Правда о блокаде усечена. Менее ущербна она в редких, «закрытых» статьях медиков о дистрофии

«Ленинград мы не штурмуем сейчас сознательно. Ленинград выжрет себя сам», – так Гитлер объяснял немцам непредвиденную «задержку» с уничтожением города. В запредельном бытии, именуемом блокадой, оказалось 2 миллиона 544 тысячи ленинградцев (эвакуировано было лишь 636 тысяч). И остались в нём навсегда 1 миллион 200 тысяч. Таково число официально зарегистрированных смертей, а незарегистрированных?..

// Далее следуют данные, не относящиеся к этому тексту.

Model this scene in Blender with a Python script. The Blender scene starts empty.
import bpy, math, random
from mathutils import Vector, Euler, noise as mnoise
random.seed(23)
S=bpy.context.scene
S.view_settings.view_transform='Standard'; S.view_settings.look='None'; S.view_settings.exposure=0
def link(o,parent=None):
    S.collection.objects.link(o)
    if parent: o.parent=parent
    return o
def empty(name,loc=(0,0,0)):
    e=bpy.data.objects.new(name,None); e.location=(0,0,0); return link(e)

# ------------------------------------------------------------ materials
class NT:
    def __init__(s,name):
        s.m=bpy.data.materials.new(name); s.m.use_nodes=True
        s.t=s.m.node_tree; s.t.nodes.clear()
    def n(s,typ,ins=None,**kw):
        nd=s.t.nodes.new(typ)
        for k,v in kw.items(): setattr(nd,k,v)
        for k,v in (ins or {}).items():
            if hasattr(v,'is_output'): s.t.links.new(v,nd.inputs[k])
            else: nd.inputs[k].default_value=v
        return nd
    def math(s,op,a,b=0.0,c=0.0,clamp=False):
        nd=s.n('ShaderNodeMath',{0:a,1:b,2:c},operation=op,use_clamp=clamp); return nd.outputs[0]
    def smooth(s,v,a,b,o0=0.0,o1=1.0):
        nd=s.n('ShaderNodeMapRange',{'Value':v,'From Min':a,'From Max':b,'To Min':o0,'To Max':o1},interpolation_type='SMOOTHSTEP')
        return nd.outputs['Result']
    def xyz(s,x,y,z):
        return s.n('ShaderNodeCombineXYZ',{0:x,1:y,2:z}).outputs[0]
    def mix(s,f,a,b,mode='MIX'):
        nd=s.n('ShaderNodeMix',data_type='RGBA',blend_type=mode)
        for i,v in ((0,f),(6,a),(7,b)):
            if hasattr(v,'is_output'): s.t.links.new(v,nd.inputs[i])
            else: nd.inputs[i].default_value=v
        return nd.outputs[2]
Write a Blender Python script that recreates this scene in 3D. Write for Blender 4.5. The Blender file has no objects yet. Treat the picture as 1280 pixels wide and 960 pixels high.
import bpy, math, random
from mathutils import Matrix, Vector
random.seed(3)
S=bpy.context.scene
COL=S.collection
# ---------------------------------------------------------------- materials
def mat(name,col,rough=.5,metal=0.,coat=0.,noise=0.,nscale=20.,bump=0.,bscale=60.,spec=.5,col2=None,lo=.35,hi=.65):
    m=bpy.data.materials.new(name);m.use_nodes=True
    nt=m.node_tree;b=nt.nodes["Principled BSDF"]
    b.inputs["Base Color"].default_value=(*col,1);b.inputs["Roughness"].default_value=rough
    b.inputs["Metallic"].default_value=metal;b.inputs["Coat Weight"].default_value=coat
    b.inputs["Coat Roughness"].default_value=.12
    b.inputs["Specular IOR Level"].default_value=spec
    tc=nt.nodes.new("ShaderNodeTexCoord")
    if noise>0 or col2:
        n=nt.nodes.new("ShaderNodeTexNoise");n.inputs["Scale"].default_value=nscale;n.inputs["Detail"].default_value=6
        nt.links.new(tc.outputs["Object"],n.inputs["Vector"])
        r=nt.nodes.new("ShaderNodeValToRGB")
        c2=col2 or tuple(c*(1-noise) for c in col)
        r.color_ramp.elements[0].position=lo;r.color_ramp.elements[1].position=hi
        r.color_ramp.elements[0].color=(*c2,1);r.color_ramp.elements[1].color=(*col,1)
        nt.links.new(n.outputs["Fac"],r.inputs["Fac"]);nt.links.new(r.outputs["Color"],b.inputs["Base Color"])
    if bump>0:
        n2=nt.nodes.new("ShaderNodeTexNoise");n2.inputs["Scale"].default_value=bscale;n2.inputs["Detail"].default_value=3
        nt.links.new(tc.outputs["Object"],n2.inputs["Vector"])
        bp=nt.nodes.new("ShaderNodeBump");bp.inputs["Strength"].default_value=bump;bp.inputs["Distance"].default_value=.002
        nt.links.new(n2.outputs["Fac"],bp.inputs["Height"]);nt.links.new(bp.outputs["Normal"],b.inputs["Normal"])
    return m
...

Но не смерть сама по себе была страшна, а – умирание, когда вместе с муками физическими человеку выпадало испытать медленное нравственное перерождение – в нечеловека. Впрочем, так было далеко не со всеми. Многих «неброских» до войны людей «котёл смерти» возвышал до личности. Блокада не допускала размытости характеров блокадников.

В 43-м Ольга Берггольц напишет: «Ленинград щадил Родину, мы долго ничего не говорили о боли, которую испытывали, скрывали от неё своё изнеможение, преуменьшали свои пытки...». И позже, после войны, далеко не все ленинградцы, носители блокадной памяти, были готовы выплеснуть свою боль, боль правды вовне.

Продолжали ли они «щадить Родину», нас с вами? Может быть! Но больше всего срабатывало убеждение, что правде о ленинградской трагедии не дадут хода. И когда академик Дмитрий Лихачёв в 1957 году писал свои записки о блокаде, то посвятил их дочерям: предполагалось лишь домашнее прочтение. В этом году они всё же были опубликованы. Сделал это журнал «Нева». Предлагаем их читателю в несколько сокращённом виде.

Жизнь постепенно приобретала фантастические формы

...Газеты неясно сообщали о положении на фронтах, и люди жили слухами. Слухи передавались повсюду, но им плохо верили – слишком они были мрачны. Потом слухи оправдывались. Путали слухи об эвакуации детей. Были действительно отданы такие приказы... Мы решили детей не отправлять и не разлучаться с ними. Было ясно, что отправка детей совершается в полнейшем беспорядке. Позднее мы узнаем, что множество детей было отправлено под Новгород – навстречу немцам. Рассказывали, как в Любани дети бродили голодные... маленькие не могли назвать своих фамилий... и навеки потеряли родителей. Впоследствии, в 1945 году, многие несчастные родители открыто требовали судить эвакуаторов – в их числе и «отцов города».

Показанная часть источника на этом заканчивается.